I will use a conditional proof (CP). In this type of proof, we assume the
truth of a variable and see if applying the premises leads us to the desired conclusion. The lines of the CP are prefixed with :: and only the conclusion(s) reached from the conditional proof can be carried into the main argument.
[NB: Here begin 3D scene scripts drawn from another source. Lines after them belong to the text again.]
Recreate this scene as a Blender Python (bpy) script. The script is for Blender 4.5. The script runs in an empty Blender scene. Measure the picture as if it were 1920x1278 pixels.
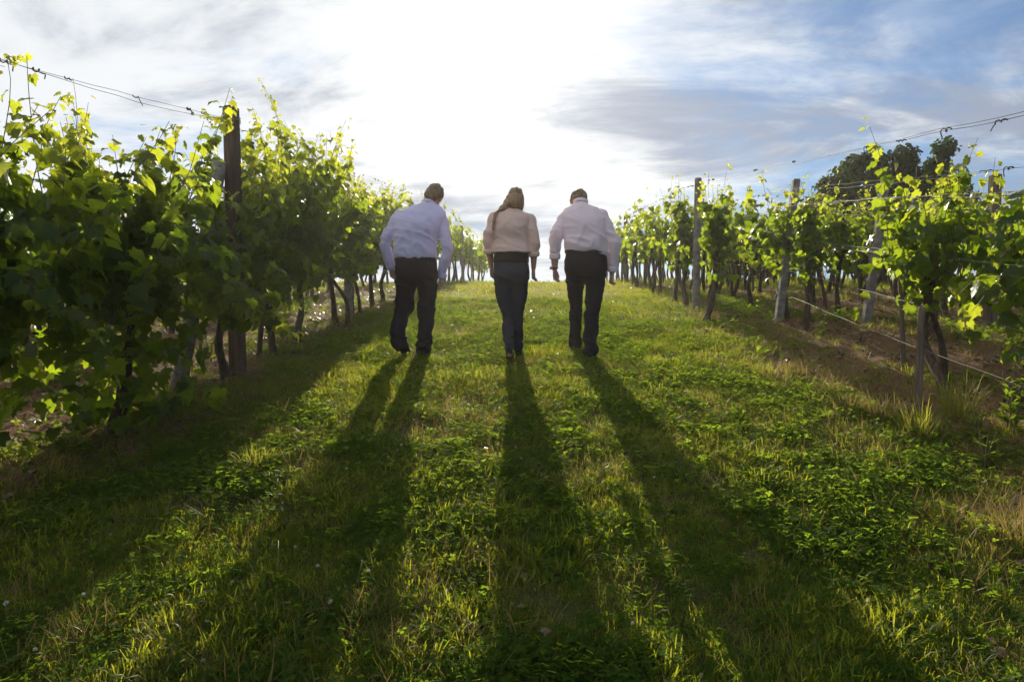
import bpy, math, random
import numpy as np
from mathutils import Vector, Matrix, Euler

random.seed(7)
RNG = np.random.default_rng(7)
SC = bpy.context.scene
COL = SC.collection
R = math.radians

# ------------------------------------------------------------------ camera, sky, sun, exposure
SLOPE = math.tan(R(9.0))
CURV, CURV0 = 0.00305, 4.5
CAM_PITCH, CAM_YAW = -2.2, 3.04

cam_data = bpy.data.cameras.new('camera')
cam = bpy.data.objects.new('camera', cam_data)
COL.objects.link(cam)
cam.location = (0, 0, 1.57)
cam.rotation_euler = (R(90 + CAM_PITCH), 0, R(CAM_YAW))
cam_data.sensor_width = 36
cam_data.lens = 24
cam_data.clip_start = 0.05
cam_data.clip_end = 2000
SC.camera = cam

_rot = Euler(cam.rotation_euler).to_matrix()
SUN_DIR = (_rot @ Vector(((908 - 960) / 1280, (639 - 105) / 1280, -1))).normalized()
SUN_EL = math.asin(SUN_DIR.z)
SUN_AZ = math.atan2(SUN_DIR.x, SUN_DIR.y)

sun_data = bpy.data.lights.new('sun', 'SUN')
sun_data.energy = 5.0
sun_data.angle = R(0.6)
sun_data.color = (1.0, 0.90, 0.70)
sun = bpy.data.objects.new('sun', sun_data)
COL.objects.link(sun)
sun.rotation_euler = SUN_DIR.to_track_quat('Z', 'Y').to_euler()
sun.location = (0, 40, 40)


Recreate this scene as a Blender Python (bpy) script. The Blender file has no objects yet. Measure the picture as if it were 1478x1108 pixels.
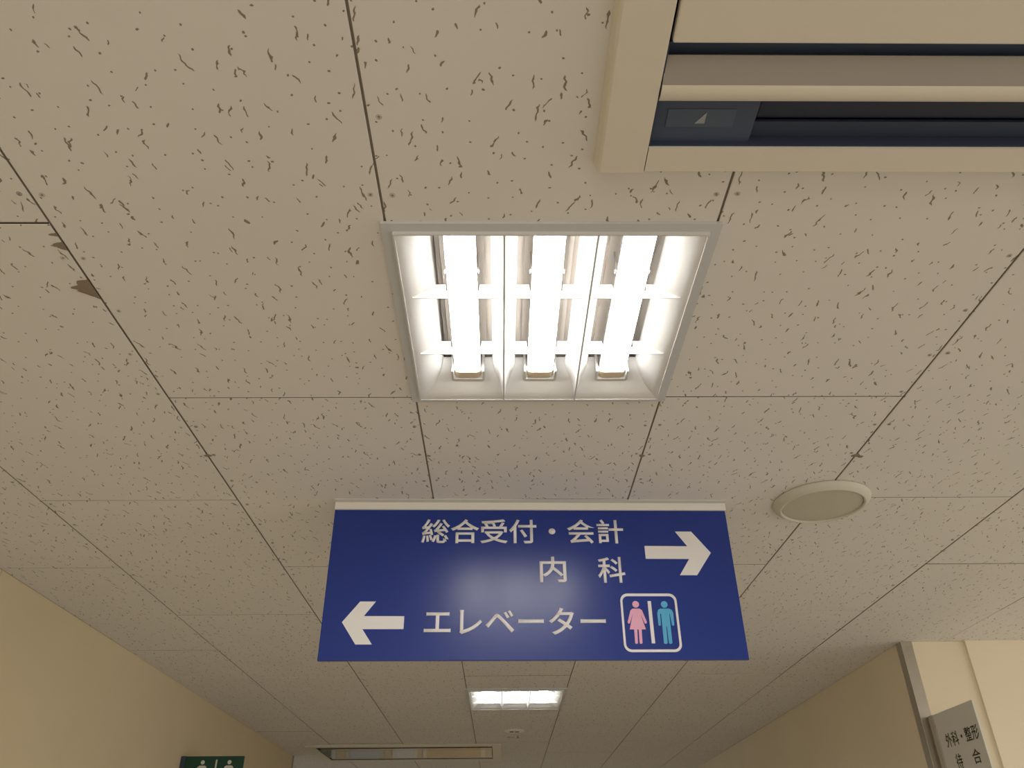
import bpy, bmesh, math, random
from mathutils import Vector, Matrix

scene = bpy.context.scene
COL = scene.collection
PI = math.pi
CZ = 2.5                                   # height of the ceiling plane
X0, Y0, W, L = -0.1572, 0.7993, 0.455, 0.91   # ceiling grid measured from the joints

# ------------------------------------------------------------------ camera
cam_data = bpy.data.cameras.new('camera')
cam = bpy.data.objects.new('camera', cam_data)
COL.objects.link(cam)
rt = Vector((0.9998961871726666, -0.011060070058359397, -0.009235243790378518))
up = Vector((0.0018531317993614894, -0.5369097799687856, 0.8436376319702698))
fw = Vector((0.01428918402490983, 0.8435671656863929, 0.5368335460789758))
m = Matrix((rt, up, -fw)).transposed().to_4x4()
m.translation = Vector((0, 0, CZ - 0.76872))
cam.matrix_world = m
cam_data.sensor_width = 36.0
cam_data.lens = 36.0 * 1144.79 / 1478
cam_data.clip_start = 0.02
scene.camera = cam

# ------------------------------------------------------------------ light
world = bpy.data.worlds.new('world')
scene.world = world
world.use_nodes = True
bg = world.node_tree.nodes['Background']
bg.inputs['Color'].default_value = (1.0, 0.93, 0.82, 1)
bg.inputs['Strength'].default_value = 0.48

def area(name, loc, rot, sx, sy, power, color, spread=180):
    l = bpy.data.lights.new(name, 'AREA')
    l.shape = 'RECTANGLE'
    l.size, l.size_y = sx, sy
    l.energy = power
    l.color = color
    l.spread = math.radians(spread)
    o = bpy.data.objects.new(name, l)
    COL.objects.link(o)
    o.location = loc
    o.rotation_euler = rot
    return o

# lamps of the waiting hall behind and to the right of the camera
area('hall_lamp', (0.07, -2.2, CZ - 0.02), (0, 0, 0), 0.45, 0.45, 29, (1.0, 0.93, 0.83))
area('hall_lamp', (3.6, 0.8, CZ - 0.02), (0, 0, 0), 0.45, 0.45, 29, (1.0, 0.93, 0.83))
area('hall_lamp', (3.6, -2.2, CZ - 0.02), (0, 0, 0), 0.45, 0.45, 29, (1.0, 0.93, 0.83))

# fill lights added behind the camera and at the right to brighten upright faces
area('back_fill', (0.6, -4.6, 1.35), (PI / 2, 0, 0), 3.6, 2.1, 50, (1.0, 0.93, 0.81))
area('side_fill', (6.3, 0.0, 1.45), (PI / 2, 0, PI / 2), 5.0, 1.5, 60, (1.0, 0.92, 0.78))

area('end_wall_fill', (0.07, 9.6, CZ - 0.02), (0, 0, 0), 0.45, 0.45, 24, (1.0, 0.93, 0.83))  # added lamp that lights the end wall for the far unit's reflection

vs = scene.view_settings
scene.display_settings.display_device = 'sRGB'
vs.view_transform = 'Standard'
vs.look = 'None'
vs.exposure = 0.0
vs.gamma = 1.0
vs.use_curve_mapping = False
TUBE = 22.0

# ------------------------------------------------------------------ materials
def mat(name, color, rough=0.6, metal=0.0, coat=0.0, coat_rough=0.1, spec=0.5):
    mt = bpy.data.materials.new(name)
    mt.use_nodes = True
    b = mt.node_tree.nodes['Principled BSDF']
    b.inputs['Base Color'].default_value = (*color, 1)
    b.inputs['Roughness'].default_value = rough
    b.inputs['Metallic'].default_value = metal
    b.inputs['Coat Weight'].default_value = coat
    b.inputs['Coat Roughness'].default_value = coat_rough
    b.inputs['Specular IOR Level'].default_value = spec
    return mt

class N:
    """small helper to wire shader nodes"""
    def __init__(self, mt):
        self.t = mt.node_tree
        self.b = self.t.nodes['Principled BSDF']
    def new(self, kind, **kw):
        n = self.t.nodes.new(kind)
        for k, v in kw.items():
            setattr(n, k, v)
        return n
    def put(self, sock, v):
        if hasattr(v, 'is_output') or isinstance(v, bpy.types.NodeSocket):
            self.t.links.new(v, sock)
        elif v is not None:
            sock.default_value = v
    def math(self, op, a, b=None, c=None):
        n = self.new('ShaderNodeMath', operation=op)
        for s, v in zip(n.inputs, (a, b, c)):
            self.put(s, v)
        return n.outputs[0]
    def vmath(self, op, a, b=None):
        n = self.new('ShaderNodeVectorMath', operation=op)
        for s, v in zip(n.inputs, (a, b)):
            self.put(s, v)
        return n.outputs[0]
    def comb(self, x, y, z=0.0):
        n = self.new('ShaderNodeCombineXYZ')
        for s, v in zip(n.inputs, (x, y, z)):
            self.put(s, v)
        return n.outputs[0]
    def sep(self, v):
        n = self.new('ShaderNodeSeparateXYZ')
        self.put(n.inputs[0], v)
        return n.outputs
    def noise(self, vec, scale, detail=2.0, rough=0.5):
        n = self.new('ShaderNodeTexNoise')
        self.put(n.inputs['Vector'], vec)
        n.inputs['Scale'].default_value = scale
        n.inputs['Detail'].default_value = detail
        n.inputs['Roughness'].default_value = rough
        return n
    def mix(self, f, a, b):
        n = self.new('ShaderNodeMix', data_type='RGBA')
        self.put(n.inputs[0], f)
        self.put(n.inputs[6], a)
        self.put(n.inputs[7], b)
        return n.outputs[2]
    def smooth(self, v, e0, e1, o0=0.0, o1=1.0):
        n = self.new('ShaderNodeMapRange', interpolation_type='SMOOTHSTEP')
        self.put(n.inputs['Value'], v)
        self.put(n.inputs['From Min'], e0)
        self.put(n.inputs['From Max'], e1)
        n.inputs['To Min'].default_value = o0
        n.inputs['To Max'].default_value = o1
        return n.outputs[0]

def grain(mt, color, amount=0.06, scale=6.0, bump=0.0, bscale=300.0):
    """gentle mottling of a plain painted surface"""
    n = N(mt)
    tc = n.new('ShaderNodeTexCoord').outputs['Object']
    f = n.noise(tc, scale, 4.0).outputs['Fac']
    lo = tuple(c * (1 - amount) for c in color) + (1,)
    hi = tuple(min(1, c * (1 + amount)) for c in color) + (1,)
    n.put(n.b.inputs['Base Color'], n.mix(f, lo, hi))
    if bump:
        bp = n.new('ShaderNodeBump')
        bp.inputs['Strength'].default_value = bump
        bp.inputs['Distance'].default_value = 0.001
        n.put(bp.inputs['Height'], n.noise(tc, bscale, 3.0).outputs['Fac'])
        n.put(n.b.inputs['Normal'], bp.outputs[0])
    return mt

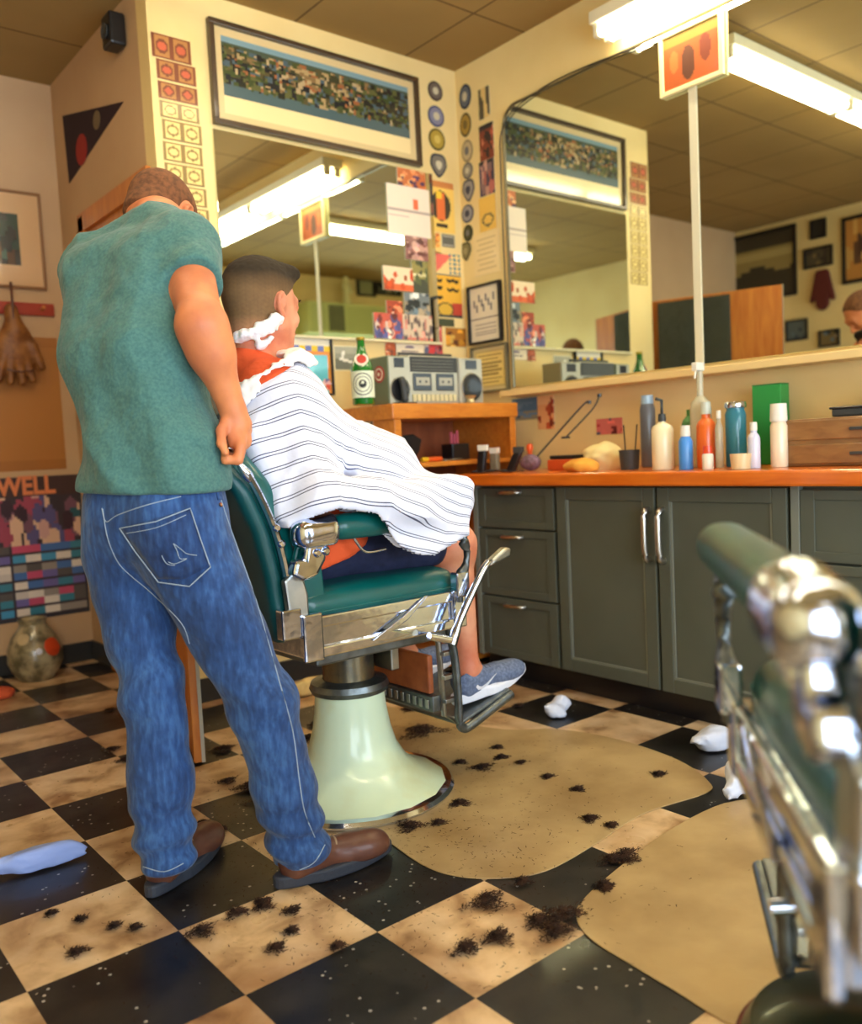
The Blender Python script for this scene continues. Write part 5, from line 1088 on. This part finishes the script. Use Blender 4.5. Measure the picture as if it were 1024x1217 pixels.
# ---- shoes
def shoe(name, parent, heel, az, L_, z0, pit_, upper, sole, lace, kind, collar_h=.09):
    """heel point on ground, toe along az; builds upper > sole, laces"""
    M = Matrix.Translation(Vector((heel[0], heel[1], z0))) @ Matrix.Rotation(az, 4, 'Z') @ Matrix.Rotation(-pit_, 4, 'Y')
    k = L_/.29
    def f_(p):
        d = cone(p, (.042*k, 0, .06), (.05*k, 0, .04), .036, .038); d = smin(d, cone(p, (.05*k, 0, collar_h-.01), (.085*k, 0, .058), .032, .04), .02); d = smin(d, cone(p, (.09*k, 0, .055), (.17*k, 0, .04), .036, .037), .03)
        d = smin(d, ell(p, (.218*k, 0, .034), (.072*k, .047, .037 if kind == 'sneaker' else .044)), .03); d = smax(d, -(p[:, 2]-.016), .004); d = smax(d, -ell(p, (.045*k, 0, collar_h+.02), (.04, .024, .04)), .006); return d
    u = sdfmesh(name, f_, (-.03, -.07, -.01), (.34, .07, .15), .005, upper, parent); u.matrix_local = M
    out = []
    for i in range(40):
        a = 2*math.pi*i/40; c_, s_ = math.cos(a), math.sin(a); x = .145*k+.15*k*c_; w = .036+.012*math.sin(min(max((x/k)/.29, 0), 1)*math.pi*.9+.3*1)*(1 if x > .1 else .5); out.append((x, math.copysign(abs(s_)**.75, s_)*w))
    bm = bmesh.new(); prism(bm, out, 2, 0, .026 if kind == 'sneaker' else .03)
    for v_ in bm.verts:
        if v_.co.x > .2*k: v_.co.z += (v_.co.x-.2*k)*(.16 if kind == 'sneaker' else .06)
        if kind == 'sneaker' and v_.co.z > .02: v_.co.z += .006*(v_.co.x < .1)
    obj('sole', bm, sole, u, bevel=.006, seg=3)
    for i in range(5):
        x = (.105+.019*i)*k; z = .094-.0085*i+ (.002 if kind == 'sneaker' else .004)
        tobj('lace', spline([(x, -.024, z-.010), (x+.003, -.012, z-.001), (x+.006, .012, z-.001), (x+.01, .024, z-.010)], 4), .0028, lace, u, n=6)
    return u
# ---- the customer
cust = empty('person', 'seated man in a striped barber cape and navy shorts with lather on his neck', 'person', (1.25, 2.13, 0), 0)
def loc_(o): return o
HC = P3(312, 365, 2.37); HM = frame(math.radians(15), .04)
RS, LS = V(1.16, 1.965, 1.115), V(1.16, 2.295, 1.115); RE, LE = V(1.20, 1.90, .90), V(1.20, 2.36, .90); RW, LW = V(1.41, 2.00, .875), V(1.41, 2.26, .875)
RH, LH = V(1.25, 2.04, .745), V(1.25, 2.24, .745); RK, LK = V(1.705, 1.985, .705), V(1.72, 2.31, .705); RA, LA = V(1.735, 1.985, .315), V(1.74, 2.31, .315)
NB = V(1.14, 2.13, 1.215)
cprims = [(V(1.24, 2.08, .76), V(1.24, 2.20, .76), .12, .12), (V(1.23, 2.13, .80), V(1.18, 2.13, 1.0), .13, .125), (V(1.17, 2.06, 1.0), V(1.16, 2.04, 1.15), .11, .10), (V(1.17, 2.20, 1.0), V(1.16, 2.22, 1.15), .11, .10),
    (NB, RS, .055, .06), (NB, LS, .055, .06), (RS, RE, .052, .04), (LS, LE, .052, .04), (RE, RW, .042, .027), (LE, LW, .042, .027),
    (RH, RK, .085, .056), (LH, LK, .085, .056), (RK, RA, .054, .034), (LK, LA, .054, .034), (RK+V(-.02, 0, -.10), RK+V(-.03, 0, -.17), .05, .045), (LK+V(-.02, 0, -.10), LK+V(-.03, 0, -.17), .05, .045), (RK+V(.012, 0, .012), RK+V(.012, 0, -.02), .05, .045),
    (RA, RA+V(.10, 0, -.045), .034, .026), (LA, LA+V(.10, 0, -.045), .034, .026)]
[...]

It is a subtle thing but important to keep in mind: the CP part uses info outside the CP AND also stuff already shown true inside the CP, but the non-CP part can NOT use anything except the conclusion(s) of the CP (you can't say M is true on line 10 for example, even though it is "true" on line 5 inside the CP).
1. (Q --> ~J) --> (M --> ~D) Premise
2. Q --> M Premise
3. M --> ~J Premise
:: 4. Q CP assumption #1
:: 5. M 4,2 Modus Ponens (MP)
:: 6. ~J 5,3 MP
:: 7. Q --> ~J 4-6, CP
:: 8. M --> ~D 7,1 MP
:: 9. ~D 5,8 MP
10. Q --> ~D 4-9 CP
--- DONE ---
In words:
:: 4. Assume Q is true as part of the conditional proof
:: 5. M follows from premise given on line 2
:: 6. ~J follows from line 5 and line 3
:: 7. Q --> ~J follows from lines 4 and 6 (assuming Q true, leads to ~J true)
:: 8. M --> ~D by line 7 and premise on line 1 ... that premise says "if Q implies not J, then (M implies not D)"
:: 9. ~D is true because we have M and M implies ~D from line 8
10. says we've shown conditionally that assuming Q true leads to ~D true (more precisely "if Q true then ~D is true"), so we can add an unconditional line to the original argument that Q --> ~D, thus completing the proof.